How To Spend 48 Hours In Krakow, Poland

I’ll be honest, my expectations for Krakow were low. I was treating it as a quick stopover on my way from Amman in Jordan to Budapest, the stunning Hungarian capital. But in many ways, I was pleasantly surprised. Here’s how I spent 48 hours in Krakow. 

Let’s start with the negatives first. For ages I couldn’t find my apartment anywhere. I got an Uber from the airport (it was about £5 for a 30 minute journey – Poland is super cheap by the way!!) and was dropped off right where it should’ve been. But I couldn’t find it anywhere. I asked a couple of locals on the street, but they abrasively couldn’t help me. I wandered into a little shop, but the owner didn’t know where it was. Then I wandered into a hair salon, but the (pretty hostile) receptionist wasn’t any help either. Eventually, I found it tucked away in the narrowest building the next street over. My first experiences of the people in Krakow wasn’t overwhelmingly positive, but I brushed this off pretty quickly.

The apartment itself was really affordable. I paid £80, and honestly across Krakow accommodation is ultra-affordable and great value for money. 


Krakow is about an hour’s drive to Auschwitz, so it is a good base if you want to visit the infamous Nazi concentration camp. I paid a little over £20 for a tour of the camp which included transportation to and from Krakow. It was really informative, and getting a guide is definitely a must if you do decide to visit Auschwitz. 

A visit to the camp can take a full day, and it’s best to opt for a full day tour if you really want to appreciate all of the atrocities that happened at the site. To be honest, you probably wouldn’t be in the right frame of mind to do anything else in the day anyway after a trip to Auschwitz.

One of the things that irked me was the people who were taking selfies. Obviously, Auschwitz isn’t the place for this at all, so be mindful of this if you do visit. 

Main Square

All roads lead to the Main Market Square, and there’s something that’s really enchanting about it. Rich architecture and impressive Polish history dominates the square, which sits in the heart of Krakow. 
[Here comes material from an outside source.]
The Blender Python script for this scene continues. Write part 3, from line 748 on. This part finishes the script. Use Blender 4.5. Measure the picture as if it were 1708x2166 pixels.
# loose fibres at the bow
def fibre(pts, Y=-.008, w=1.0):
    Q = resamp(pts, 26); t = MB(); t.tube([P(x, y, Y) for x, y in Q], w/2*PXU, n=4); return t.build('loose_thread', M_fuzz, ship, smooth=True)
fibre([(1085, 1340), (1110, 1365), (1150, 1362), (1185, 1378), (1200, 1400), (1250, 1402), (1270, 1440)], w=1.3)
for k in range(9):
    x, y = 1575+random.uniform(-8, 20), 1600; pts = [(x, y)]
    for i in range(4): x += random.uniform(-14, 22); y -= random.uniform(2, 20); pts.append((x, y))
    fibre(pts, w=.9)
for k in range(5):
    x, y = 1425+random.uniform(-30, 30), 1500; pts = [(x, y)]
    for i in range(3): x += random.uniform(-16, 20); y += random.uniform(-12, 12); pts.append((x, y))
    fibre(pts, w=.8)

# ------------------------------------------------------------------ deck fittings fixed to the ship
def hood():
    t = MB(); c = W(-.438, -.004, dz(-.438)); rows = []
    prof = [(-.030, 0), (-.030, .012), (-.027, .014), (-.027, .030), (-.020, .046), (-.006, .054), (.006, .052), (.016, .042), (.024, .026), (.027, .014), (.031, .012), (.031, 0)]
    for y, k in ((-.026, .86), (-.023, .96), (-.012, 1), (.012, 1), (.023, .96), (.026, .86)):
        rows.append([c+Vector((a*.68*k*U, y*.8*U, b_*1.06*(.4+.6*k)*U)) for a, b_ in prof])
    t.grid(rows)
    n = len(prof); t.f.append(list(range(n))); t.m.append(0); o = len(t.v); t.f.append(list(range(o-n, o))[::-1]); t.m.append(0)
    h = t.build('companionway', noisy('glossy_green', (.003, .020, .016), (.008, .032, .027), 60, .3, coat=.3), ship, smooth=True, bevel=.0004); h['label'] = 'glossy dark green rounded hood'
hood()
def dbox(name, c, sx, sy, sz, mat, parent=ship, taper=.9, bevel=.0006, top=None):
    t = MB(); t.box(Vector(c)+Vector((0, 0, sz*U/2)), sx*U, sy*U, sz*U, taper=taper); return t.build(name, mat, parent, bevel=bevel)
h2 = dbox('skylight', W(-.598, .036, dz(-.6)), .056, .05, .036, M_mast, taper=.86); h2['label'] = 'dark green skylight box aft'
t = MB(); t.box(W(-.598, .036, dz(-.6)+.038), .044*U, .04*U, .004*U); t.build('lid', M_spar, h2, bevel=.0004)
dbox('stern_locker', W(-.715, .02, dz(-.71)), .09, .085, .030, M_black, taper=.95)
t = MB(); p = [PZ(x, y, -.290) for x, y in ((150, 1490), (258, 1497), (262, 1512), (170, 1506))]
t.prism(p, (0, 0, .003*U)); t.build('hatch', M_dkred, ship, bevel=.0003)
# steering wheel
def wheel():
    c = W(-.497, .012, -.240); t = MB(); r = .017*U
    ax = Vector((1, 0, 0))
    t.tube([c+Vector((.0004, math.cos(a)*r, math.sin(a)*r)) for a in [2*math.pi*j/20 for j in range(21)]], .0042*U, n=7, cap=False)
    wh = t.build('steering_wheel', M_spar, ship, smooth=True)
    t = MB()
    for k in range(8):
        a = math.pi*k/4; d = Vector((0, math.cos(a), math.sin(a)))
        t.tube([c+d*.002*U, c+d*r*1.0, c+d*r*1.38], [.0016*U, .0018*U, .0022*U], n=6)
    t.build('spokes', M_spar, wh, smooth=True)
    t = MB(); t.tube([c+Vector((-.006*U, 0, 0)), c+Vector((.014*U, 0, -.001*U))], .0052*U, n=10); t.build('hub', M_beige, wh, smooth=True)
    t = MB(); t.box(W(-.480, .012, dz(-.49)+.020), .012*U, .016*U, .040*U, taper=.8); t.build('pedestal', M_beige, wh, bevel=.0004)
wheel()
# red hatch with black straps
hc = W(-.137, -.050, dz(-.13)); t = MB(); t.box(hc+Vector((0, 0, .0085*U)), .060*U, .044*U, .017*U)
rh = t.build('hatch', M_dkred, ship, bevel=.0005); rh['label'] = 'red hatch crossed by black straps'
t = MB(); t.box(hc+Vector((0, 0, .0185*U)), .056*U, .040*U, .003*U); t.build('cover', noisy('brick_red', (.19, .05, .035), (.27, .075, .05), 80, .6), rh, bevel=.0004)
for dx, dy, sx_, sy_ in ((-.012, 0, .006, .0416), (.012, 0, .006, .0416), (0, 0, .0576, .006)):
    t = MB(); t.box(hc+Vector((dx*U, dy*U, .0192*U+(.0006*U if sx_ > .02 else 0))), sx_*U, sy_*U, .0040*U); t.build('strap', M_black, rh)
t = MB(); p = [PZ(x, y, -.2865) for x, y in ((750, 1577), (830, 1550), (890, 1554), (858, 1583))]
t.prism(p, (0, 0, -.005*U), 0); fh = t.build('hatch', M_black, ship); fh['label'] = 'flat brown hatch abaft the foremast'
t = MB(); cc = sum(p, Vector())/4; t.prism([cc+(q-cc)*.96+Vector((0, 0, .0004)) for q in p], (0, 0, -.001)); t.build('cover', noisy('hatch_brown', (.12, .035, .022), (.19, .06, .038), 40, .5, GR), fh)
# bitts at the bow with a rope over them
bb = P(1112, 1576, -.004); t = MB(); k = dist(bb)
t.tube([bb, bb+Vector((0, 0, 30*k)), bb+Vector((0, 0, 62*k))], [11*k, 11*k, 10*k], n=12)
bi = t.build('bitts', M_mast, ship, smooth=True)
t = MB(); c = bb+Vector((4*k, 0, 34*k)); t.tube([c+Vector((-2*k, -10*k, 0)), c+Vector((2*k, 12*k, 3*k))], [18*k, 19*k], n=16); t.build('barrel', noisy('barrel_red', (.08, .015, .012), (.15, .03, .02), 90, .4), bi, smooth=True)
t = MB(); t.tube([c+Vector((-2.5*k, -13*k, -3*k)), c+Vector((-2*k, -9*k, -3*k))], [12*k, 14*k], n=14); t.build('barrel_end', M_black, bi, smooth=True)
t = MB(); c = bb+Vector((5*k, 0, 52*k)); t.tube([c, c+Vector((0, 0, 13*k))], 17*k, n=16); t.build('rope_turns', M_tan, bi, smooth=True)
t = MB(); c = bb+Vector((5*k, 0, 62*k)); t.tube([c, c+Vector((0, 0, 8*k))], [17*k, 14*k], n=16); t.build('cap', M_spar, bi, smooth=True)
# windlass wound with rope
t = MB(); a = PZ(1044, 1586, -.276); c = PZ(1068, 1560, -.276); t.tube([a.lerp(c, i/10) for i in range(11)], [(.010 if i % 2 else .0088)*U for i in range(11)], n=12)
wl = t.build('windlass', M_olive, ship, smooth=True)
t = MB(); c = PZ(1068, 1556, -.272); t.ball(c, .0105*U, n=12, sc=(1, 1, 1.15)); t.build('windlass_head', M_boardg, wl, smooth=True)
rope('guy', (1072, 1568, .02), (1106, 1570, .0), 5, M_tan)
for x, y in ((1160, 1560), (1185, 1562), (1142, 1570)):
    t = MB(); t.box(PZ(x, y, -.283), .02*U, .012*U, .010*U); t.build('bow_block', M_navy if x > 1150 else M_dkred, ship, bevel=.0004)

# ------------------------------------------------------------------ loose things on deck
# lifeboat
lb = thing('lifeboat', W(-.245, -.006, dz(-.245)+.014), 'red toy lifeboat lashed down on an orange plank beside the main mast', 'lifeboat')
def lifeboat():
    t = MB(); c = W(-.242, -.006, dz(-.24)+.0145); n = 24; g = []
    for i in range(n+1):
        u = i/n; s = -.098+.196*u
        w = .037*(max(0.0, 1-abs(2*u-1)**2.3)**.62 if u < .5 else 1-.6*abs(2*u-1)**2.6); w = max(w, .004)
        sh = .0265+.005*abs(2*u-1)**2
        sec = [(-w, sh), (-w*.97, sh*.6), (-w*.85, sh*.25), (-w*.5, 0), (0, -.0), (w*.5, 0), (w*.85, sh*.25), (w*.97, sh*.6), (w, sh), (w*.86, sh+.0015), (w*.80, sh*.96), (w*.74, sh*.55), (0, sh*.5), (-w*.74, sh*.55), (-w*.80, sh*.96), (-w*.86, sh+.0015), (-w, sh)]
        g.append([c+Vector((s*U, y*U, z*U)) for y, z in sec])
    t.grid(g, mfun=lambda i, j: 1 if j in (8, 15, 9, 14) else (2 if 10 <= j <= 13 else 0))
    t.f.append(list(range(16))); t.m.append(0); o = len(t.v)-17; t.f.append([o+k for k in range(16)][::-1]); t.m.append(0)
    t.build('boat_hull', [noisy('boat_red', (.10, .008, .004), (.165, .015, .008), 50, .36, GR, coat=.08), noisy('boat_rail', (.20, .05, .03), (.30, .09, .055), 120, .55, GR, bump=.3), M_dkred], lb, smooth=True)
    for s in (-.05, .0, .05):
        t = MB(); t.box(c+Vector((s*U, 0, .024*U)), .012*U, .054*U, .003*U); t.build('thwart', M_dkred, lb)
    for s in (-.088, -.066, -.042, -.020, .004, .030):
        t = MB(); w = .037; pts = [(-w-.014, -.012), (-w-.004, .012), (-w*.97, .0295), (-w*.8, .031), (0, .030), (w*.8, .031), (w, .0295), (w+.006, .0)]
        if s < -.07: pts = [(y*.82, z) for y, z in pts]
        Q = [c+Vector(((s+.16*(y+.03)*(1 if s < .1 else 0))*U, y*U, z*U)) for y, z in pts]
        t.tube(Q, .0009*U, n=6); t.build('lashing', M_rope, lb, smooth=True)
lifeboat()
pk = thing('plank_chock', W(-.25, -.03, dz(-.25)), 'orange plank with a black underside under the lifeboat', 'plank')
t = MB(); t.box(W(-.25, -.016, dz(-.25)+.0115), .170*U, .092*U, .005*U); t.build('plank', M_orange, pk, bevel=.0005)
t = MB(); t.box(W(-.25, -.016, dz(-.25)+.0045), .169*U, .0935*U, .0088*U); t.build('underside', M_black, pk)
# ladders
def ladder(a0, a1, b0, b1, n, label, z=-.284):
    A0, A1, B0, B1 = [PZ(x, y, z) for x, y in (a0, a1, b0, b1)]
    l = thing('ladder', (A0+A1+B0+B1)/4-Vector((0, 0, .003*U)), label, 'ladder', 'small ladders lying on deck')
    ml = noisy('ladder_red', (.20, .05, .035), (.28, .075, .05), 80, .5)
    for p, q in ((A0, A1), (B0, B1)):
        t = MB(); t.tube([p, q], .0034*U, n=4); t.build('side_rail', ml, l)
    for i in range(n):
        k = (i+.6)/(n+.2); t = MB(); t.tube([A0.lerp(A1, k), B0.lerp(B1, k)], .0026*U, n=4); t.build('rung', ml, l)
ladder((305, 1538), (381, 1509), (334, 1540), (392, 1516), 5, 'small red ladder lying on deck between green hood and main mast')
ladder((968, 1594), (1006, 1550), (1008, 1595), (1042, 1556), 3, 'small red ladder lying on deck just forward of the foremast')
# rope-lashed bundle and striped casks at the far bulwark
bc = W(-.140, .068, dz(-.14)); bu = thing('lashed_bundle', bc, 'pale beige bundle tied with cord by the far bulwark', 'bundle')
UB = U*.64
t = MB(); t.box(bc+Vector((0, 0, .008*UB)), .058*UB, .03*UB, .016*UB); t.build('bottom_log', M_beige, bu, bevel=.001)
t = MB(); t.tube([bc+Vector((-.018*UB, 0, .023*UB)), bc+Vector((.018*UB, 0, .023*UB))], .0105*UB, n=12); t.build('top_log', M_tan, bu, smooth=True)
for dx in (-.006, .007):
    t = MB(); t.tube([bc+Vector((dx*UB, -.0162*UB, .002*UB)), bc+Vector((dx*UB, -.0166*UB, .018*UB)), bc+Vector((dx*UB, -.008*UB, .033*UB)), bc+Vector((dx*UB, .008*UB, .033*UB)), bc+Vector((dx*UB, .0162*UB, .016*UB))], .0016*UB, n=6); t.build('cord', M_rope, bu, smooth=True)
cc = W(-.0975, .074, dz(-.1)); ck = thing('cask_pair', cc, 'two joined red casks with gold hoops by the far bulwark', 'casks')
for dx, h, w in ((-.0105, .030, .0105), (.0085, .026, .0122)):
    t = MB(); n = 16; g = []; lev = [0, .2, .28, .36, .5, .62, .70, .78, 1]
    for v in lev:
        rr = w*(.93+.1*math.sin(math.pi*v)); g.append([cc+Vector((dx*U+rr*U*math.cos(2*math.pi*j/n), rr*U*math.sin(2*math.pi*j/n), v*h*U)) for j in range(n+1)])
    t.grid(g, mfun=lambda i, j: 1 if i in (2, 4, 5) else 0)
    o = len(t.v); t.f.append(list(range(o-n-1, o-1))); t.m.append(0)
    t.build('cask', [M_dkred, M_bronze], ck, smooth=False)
Sitting in the middle of the Main Market Square is the Krakow Cloth Hall. The Cloth Hall historically sold fabrics, but now sells a variety of souvenirs. Whilst a lot of the wares on sale are quite tacky, it’s still worth a walk through for the beautiful internal architecture. The top floor of the Cloth Hall is also home to the Gallery of Polish Painting and Sculptures of the Nineteenth Century.

Sat opposite the Cloth Hall is St Mary’s Basilica. The gothic church is the largest and most important in all of Krakow. Left ruined by raids on it in the Thirteenth Century, the church that currently occupies the site was consecrated in 1320. St Mary’s has two towers, one of which reaches 82 metres high. The interior is just as beautiful as the exterior, and is definitely worthy of a visit. 

On the opposing side of the Main Market Square is the Town Hall Tower. This is the only surviving structure of the Fourteenth Century Town Hall. The Town Hall Tower leans 55cm, which is locally blamed on a strong gust of wind in 1703. The very top of the tower is off limits, so you can’t get amazing photos from the top. The shots that you can get still justify the entrance fee though. Visiting at sunset is also certainly worth the effort. Entrance is 10 PLN, which is around £2. 

Salt Mines

If you are only spending 48 hours in Krakow, you’re probably going to have to choose between either Auschwitz or the Salt Mines. Without wanting to seem crass, Auschwitz obviously isn’t for everyone. It’s a dark, upsetting and confronting experience which you may not want to have.

The Wielickza Salt Mines are just outside of the city, but you can get tours that depart from central Krakow rather than make your own way there. There are 20 chambers carved out of rock salt to explore. I personally didn’t visit the Salt Mines when I was in Krakow and really regret that I didn’t get the time to do so. Obviously, I’m gonna have to book another trip. 

Wawel Royal Castle

With over 1,500,000 visitors a year, Wawel Royal Castle is one of Poland’s most popular attractions. The Thirteenth Century castle is now one of Poland’s most prestigious art museums.  Prices vary dependent on the exhibition and time of year. The museum was founded in 1930 and contains 10 different curatorial departments. 

The Castle is definitely worth a wander around, and is a cultural highlight of the city, which roughly translates to me as being very nice to look at. 

There’s definitely enough to keep you occupied in Krakow for a long weekend. In some ways, 48 hours in Krakow might not be enough if you want to dedicate a day to visiting Auschwitz too. Budget airlines such as Ryanair and Easyjet also have some pretty cool routes out of the city to places like Egypt and Jordan. This means that it can also be worked into an itinerary for a longer trip like I did.